## START WORKING DATA

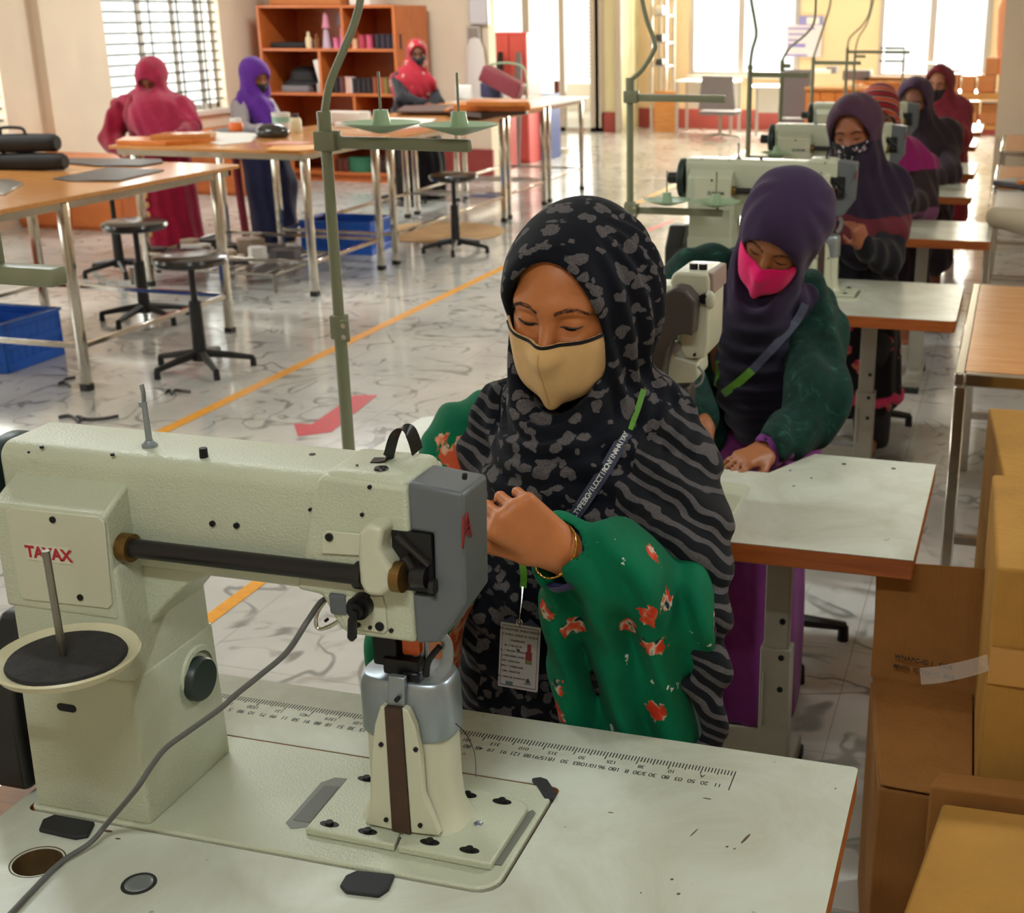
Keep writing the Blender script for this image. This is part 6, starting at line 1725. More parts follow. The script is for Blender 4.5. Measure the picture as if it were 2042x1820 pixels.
def body1(p):
    d = face1(p)
    d = smin(d, rc(p, neck1, chest1, .052, .10), .05)
    d = smin(d, rc(p, chest1, pel1, .12, .125), .06)
    for sh, el, wr in ((shL, elL, wrL), (shR, elR, wrR)):
        d = smin(d, rc(p, chest1.lerp(sh, .4), sh, .07, .055), .05)
        d = smin(d, chain(p, [sh, el, wr], [.05, .042, .031], .015), .02)
    d = smin(smin(d, hL(p), .016), hR(p), .014)
    for sx_ in (-.09, .09):
        hip = pel1 + Vector((sx_, 0, -.05)); kn = Vector((hip.x + sx_ * .3, 1.66, .50)); an = Vector((hip.x + sx_ * .3, 1.68, .09))
        d = smin(d, chain(p, [hip, kn, an], [.085, .06, .038], .02), .04)
        d = smin(d, rc(p, an - Vector((0, 0, .03)), an + Vector((0, -.15, -.045)), .032, .028), .02)
    return d
M_skin1 = skin('skin_warm_brown', (186, 112, 62))
sdf_obj('body', body1, (-1.0, 1.36, -.02), (-.12, 2.22, 1.50), .0031, M_skin1, root1)
# headscarf: hood, neck wrap, chest and shoulder drape, side fall over the far arm
c_ = lambda x, y, Y: A_(x, y, Y)
capeM = [([c_(1112, 830, 1.86), c_(1128, 890, 1.85), c_(1120, 985, 1.875)], [.072, .086, .105], .05),
         ([c_(1005, 860, 1.94), c_(1070, 830, 1.95), c_(1180, 815, 1.95), c_(1280, 840, 1.95), c_(1345, 905, 1.93)], [.045, .07, .088, .07, .058], .06),
         ([c_(1345, 905, 1.93), c_(1362, 1000, 1.85), c_(1372, 1095, 1.765), c_(1398, 1200, 1.71), c_(1408, 1330, 1.70), c_(1412, 1490, 1.71)], [.058, .060, .062, .034, .024, .022], .05),
         ([c_(1120, 985, 1.875), c_(1090, 1180, 1.88), c_(1060, 1440, 1.87)], [.13, .14, .13], .06),
         ([c_(1230, 960, 1.87), c_(1290, 1040, 1.82), c_(1345, 1090, 1.77)], [.085, .066, .052], .05),
         ([c_(978, 800, 1.90), c_(966, 890, 1.88), c_(962, 980, 1.86)], [.024, .032, .045], .03)]
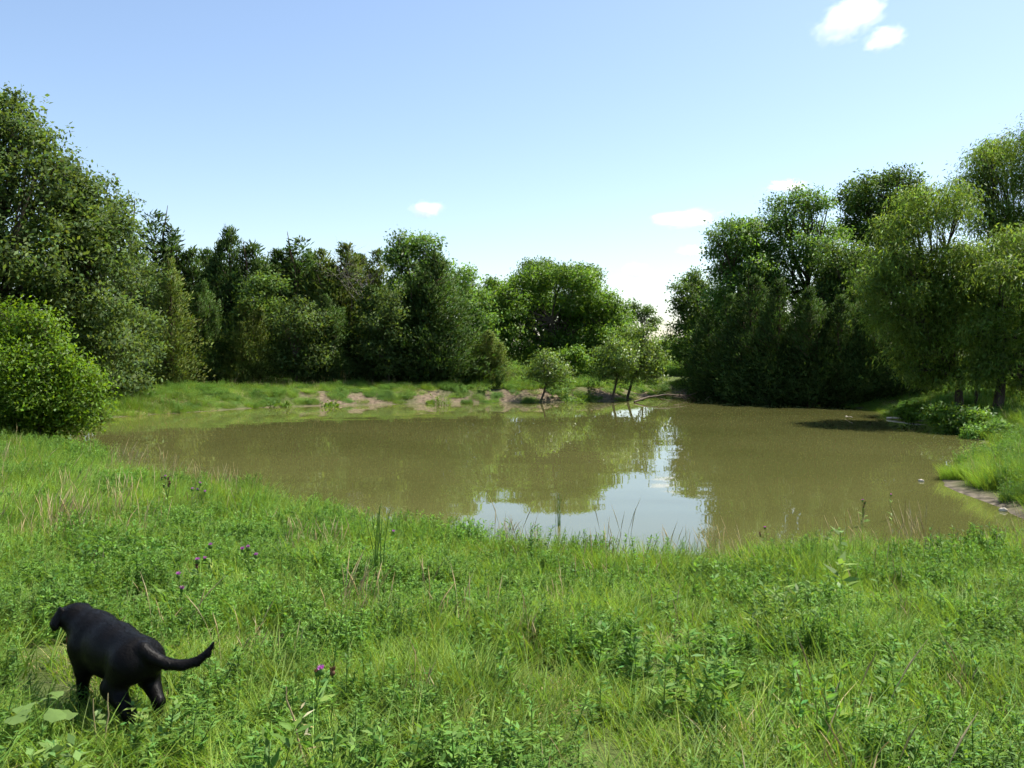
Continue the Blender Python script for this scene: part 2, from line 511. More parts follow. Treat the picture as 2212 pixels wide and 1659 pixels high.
def make_tree(name, label, base, lobes, leafmat, trunk_r, n_twigs, per_twig, leaf_len, leaf_w, group=None, cat='tree', bark='bark',
              fork=None, lean=(0, 0), stems=1, rng=None, **kw):
    rng = rng or seed()
    root = empty(name, tuple(base))
    tag(root, label, cat, group)
    lobes = np.asarray(lobes, float)
    v, f, col, P, sn = lobe_foliage(rng, lobes, n_twigs, per_twig, leaf_len, leaf_w, **kw)
    crown = link('crown', np_mesh(name + '_crown', v, f, M[leafmat], col, smooth=True, normals=sn), root)
    zb = lobes[:, 2].min(); zt = (lobes[:, 2] + lobes[:, 5]).max()
    ctr = lobes[:, :3].mean(0)
    fz = fork if fork is not None else max(0.3, zb * 0.75)
    paths = []
    top = np.array([ctr[0], ctr[1], zb + (zt - zb) * 0.72])
    fk = np.array([lean[0], lean[1], fz])
    stem_pts = []
    for s in range(stems):
        a0 = np.array([rng.uniform(-1, 1) * 0.25 * (stems > 1), rng.uniform(-1, 1) * 0.25 * (stems > 1), -0.25])
        fks = fk + (rng.normal(size=3) * np.array([0.5, 0.5, 0.1]) if stems > 1 else 0)
        p, r = limb(rng, a0, fks, trunk_r * 1.15, trunk_r * 0.8, 6, 0.05)
        r[0] *= 1.35; paths.append((p, r)); stem_pts.append(p[-1])
        p2, r2 = limb(rng, p[-1], top + rng.normal(size=3) * 0.3, trunk_r * 0.8, trunk_r * 0.15, 8, 0.06)
        paths.append((p2, r2)); mainp = p2
    for q in lobes:
        j = rng.integers(0, 5)
        src = mainp[j] if q[2] > mainp[j][2] - 0.3 else mainp[0]
        p, r = limb(rng, src, q[:3], trunk_r * 0.42, trunk_r * 0.12, 6, 0.10, sag=0.06)
        paths.append((p, r))
        near = P[np.argsort(np.linalg.norm(P - q[:3], axis=1))[:40]]
        for t in near[rng.choice(len(near), min(5, len(near)), replace=False)]:
            paths.append(limb(rng, p[3], t, trunk_r * 0.14, trunk_r * 0.03, 4, 0.1))
    tv, tf = tubes(paths, 6)
    link('trunk', np_mesh(name + '_trunk', tv, tf, M[bark], smooth=True), root)
    return root

def cedar_arrays(rng, h, r, n_br=170, per=90, leaders=2, skirt=0.25):
    """eastern red cedar: rising feathery sprays round one or more leaders"""
    C, D, LEN, OUT = [], [], [], []
    tops = [(np.array([0.0, 0, 0]), h, r)]
    for k in range(leaders):
        a = rng.uniform(0, 6.28); q = rng.uniform(0.25, 0.5) * r
        tops.append((np.array([math.cos(a) * q, math.sin(a) * q, 0]), h * rng.uniform(0.72, 0.95), r * rng.uniform(0.45, 0.7)))
    paths = []
    for (o, hh, rr) in tops:
        nb = int(n_br * (rr / r))
        paths.append(limb(rng, o * 0.3 + np.array([0, 0, -0.2]), o + np.array([0, 0, hh * 0.96]), 0.028 * h * rr / r, 0.01, 8, 0.015))
        for i in range(nb):
            t = rng.random() ** 1.25
            z = skirt + (hh - skirt) * t
            prof = (1 - t) ** 0.78 * min(1.0, 0.75 + t * 2.2)
            a = rng.uniform(0, 6.283)
            gap = 0.82 + 0.18 * math.sin(a * 3 + z * 1.7) + 0.1 * math.sin(z * 4 + a)
            L = rr * prof * rng.uniform(0.72, 1.12) * gap + 0.12
            el = rng.uniform(0.0, 0.4) + 0.45 * t
            d = np.array([math.cos(a) * math.cos(el), math.sin(a) * math.cos(el), math.sin(el)])
            st = o * (0.3 + 0.7 * t) + np.array([0, 0, z - L * math.sin(el) * 0.55])
            st[2] = max(st[2], 0.15)
            n = max(14, int(per * (0.25 + 0.75 * L / (r + 0.1))))
            u = 0.25 + 0.78 * rng.random(n) ** 0.7
            wid = 0.10 + 0.16 * L * (1 - np.abs(u - 0.6))
            p = st + d * (u * L)[:, None] + rng.normal(size=(n, 3)) * wid[:, None] * np.array([1, 1, 0.75])
            dd = unit(d + np.array([0, 0, 0.35]) + rng.normal(size=(n, 3)) * 0.42)
            C.append(p); D.append(dd); LEN.append(rng.uniform(0.16, 0.36, n)); OUT.append(unit(p - (st + d * (0.45 * L)) + np.array([0, 0, 0.1])) + np.array([math.cos(a), math.sin(a), 0.3]) * 0.6)
            if i % 3 == 0:
                paths.append((np.stack([st, st + d * L * 0.5, st + d * L * 0.85]), np.array([0.012 * h * 0.3, 0.02, 0.006]) + 0.004))
    c = np.concatenate(C); d = np.concatenate(D); ln = np.concatenate(LEN)
    N = len(c)
    nr = unit(rng.normal(size=(N, 3)) + np.array([0, 0, 0.4]))
    ou = unit(np.concatenate(OUT)); nr = unit(nr + ou * 0.8)
    v, f = leaves(c, d, nr, ln, ln * 0.30)
    return v, f, leaf_tint(rng, N, 0.2, 0.12), tubes(paths, 5), np.repeat(unit(nr * 0.6 + ou * 0.6), 4, 0)

CEDARS = {}
def cedar_mesh(kind, i, mat):
    if (kind, i, mat) not in CEDARS:
        rng = np.random.default_rng(900 + i * 7 + (50 if kind == 'wide' else 0))
        if kind == 'wide':
            v, f, c, (tv, tf), sn = cedar_arrays(rng, 9.0, 4.6, 230, 90, leaders=3)
        elif kind == 'spire':
            v, f, c, (tv, tf), sn = cedar_arrays(rng, 9.0, 2.5, 170, 62, leaders=1)
        else:
            v, f, c, (tv, tf), sn = cedar_arrays(rng, 9.0, 3.5, 200, 80, leaders=2)
        CEDARS[(kind, i, mat)] = (np_mesh('cedar_crown', v, f, M[mat], c, smooth=True, normals=sn), np_mesh('cedar_trunk', tv, tf, M['bark_red'], smooth=True))
    return CEDARS[(kind, i, mat)]

def place(px, depth):
    x = (px - CXP) / FPX * depth
    return np.array([x, depth, gz(x, depth)])

def height_to(top_py, depth, z0):
    return at_depth(0, top_py, depth)[2] - z0

def cedar(label, px, depth, top_py, kind='mid', var=0, mat='cedar', width=1.0, rz=0.0, group='cedars'):
    b = place(px, depth)
    h = height_to(top_py, depth, b[2])
    cm, tm = cedar_mesh(kind, var, mat)
    root = empty('cedar_tree', tuple(b), rz)
    s = h / 9.0
    root.scale = (s * width, s * width, s)
    tag(root, label, 'tree', group)
    link('crown', cm, root); link('trunk', tm, root)
    return root

def auto_tree(name, label, px, depth, top_py, bot_py, half_px, leafmat, n=11, shape='round', trunk_r=0.16, twigs=900, per=16, ll=0.22, lw=0.11, dxp=0, **kw):
    rng = seed()
    b = place(px, depth)
    zt = height_to(top_py, depth, b[2]); zb = max(0.15, height_to(bot_py, depth, b[2]))
    R = half_px * depth / FPX
    lob = auto_lobes(rng, zb, zt, R, n, shape, dx=dxp * depth / FPX)
    return make_tree(name, label, b, lob, leafmat, trunk_r, twigs, per, ll, lw, rng=rng, **kw)


# ------------------------------------------------------------------ the trees round the pond
LEFT_OAKS = 'oaks on the left bank'
CEDAR_ROW = 'cedars in the row behind the far bank'
FAR_BROAD = 'broadleaf trees behind the far bank'
RIGHT_WOOD = 'trees of the dark wood on the right bank'
WILLOWS = 'willows on the right bank'

def traced(name, label, px, depth, spec, leafmat, trunk_r, twigs, per, ll, lw, layers=2, **kw):
    rng = seed()
    b = place(px, depth)
    return make_tree(name, label, b, px_lobes(spec, b, depth, rng, layers), leafmat, trunk_r, twigs, per, ll, lw, rng=rng, **kw)

# left bank: tall post oaks stepping down towards the pond
traced('oak_tree', 'tallest grey-green oak cut off by the left edge of the picture', -60, 33,
       [(-40, 250, 95), (-130, 330, 110), (20, 290, 70), (-20, 380, 110), (80, 330, 62), (110, 400, 80), (30, 470, 110), (-100, 500, 120),
        (-20, 600, 120), (90, 560, 100), (-110, 660, 110), (60, 690, 100), (-40, 740, 100), (60, 290, 40), (10, 220, 42), (-60, 820, 80), (40, 800, 70)],
       'oak_grey', 0.30, 3300, 16, 0.20, 0.105, group=LEFT_OAKS, spread=0.24)
traced('oak_tree', 'grey-green oak second from the left, stepping down behind the bright bush', 165, 35.5,
       [(160, 385, 48), (195, 415, 50), (130, 450, 70), (215, 470, 58), (170, 530, 85), (225, 560, 68), (120, 600, 90), (220, 650, 80),
        (160, 700, 95), (235, 740, 75), (130, 770, 80), (200, 800, 62), (150, 825, 50), (230, 815, 50)],
       'oak_grey', 0.24, 2900, 15, 0.19, 0.10, group=LEFT_OAKS, spread=0.24)
traced('oak_tree', 'narrow grey-green oak at the right end of the left bank oaks', 255, 42,
       [(250, 440, 30), (262, 500, 44), (245, 570, 55), (275, 600, 55), (262, 680, 68), (300, 700, 45), (240, 745, 62), (285, 775, 55), (245, 805, 48), (265, 830, 38), (225, 835, 34), (300, 825, 28)],
       'oak_grey', 0.18, 1500, 15, 0.19, 0.10, group=LEFT_OAKS, spread=0.24)
traced('oak_tree', 'low oak filling the shade under the tall oaks behind the bright bush', 70, 40,
       [(0, 760, 90), (80, 740, 85), (150, 770, 80), (60, 810, 70), (-80, 760, 100), (190, 800, 60)],
       'oak', 0.2, 900, 15, 0.22, 0.12, group=LEFT_OAKS)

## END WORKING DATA

* WHAT NEEDS TO BE DONE:
Check each line of the entries for the string "script". Copy the lines that have it.

* PROBLEM SOLUTION:
Keep writing the Blender script for this image. This is part 6, starting at line 1725. More parts follow. The script is for Blender 4.5. Measure the picture as if it were 2042x1820 pixels.
Continue the Blender Python script for this scene: part 2, from line 511. More parts follow. Treat the picture as 2212 pixels wide and 1659 pixels high.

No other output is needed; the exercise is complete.